While designing this interior, I went to the 1978 Turin Auto Show with related people to do research, and we found the seats of the Renault Cinq sports model interesting, and purchased it after returning to Japan. We used this seat and others as references and came up with the concept of a new type of seat called a “full support seat” that would fit any physique. The goal was to design a seat that would provide optimum support to the various parts of the person seated in it.

Idea sketches for the seat

First, a plastic foam model was made as a design study model, and based on this model, we designers, the engineers, and the vendor repeatedly examined the feasibility of the design. After that, a prototype seat was fabricated, and the hold and ease of getting in and out of the seat were checked and improved over and over again. In addition, because of the unique shape of the seat, the sewing of the seat fabric was also repeatedly examined. In this way, the “full support seat,” which at first seemed to be a very high goal, was finally designed to be satisfactory as a seat that can be adjusted in six different ways. I am grateful for the cooperation of the engineers and the vendor.

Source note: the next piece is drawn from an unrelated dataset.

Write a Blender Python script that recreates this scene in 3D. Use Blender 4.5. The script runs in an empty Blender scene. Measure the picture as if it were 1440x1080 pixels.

In addition, we made various other proposals, such as a single slide rail for better leg room, a swivel seat for easy entry and exit, a comfortable footrest for the passenger seat, and the electrification of functional operating parts, but many of these proposals were abandoned due to structural, weight, and cost considerations.

―― Reliable relationship

Looking back on those days, we tried so many things on the interior of the Starion that it could be a bit too much. There were many things that did not turn out the way we wanted, such as the “black face” meter, but I believe that you can never know everything unless you try first, and having a lot of things you want to do is never a bad thing. I believe that it is important to have a strong relationship of reliability with those who are involved in the development of new products.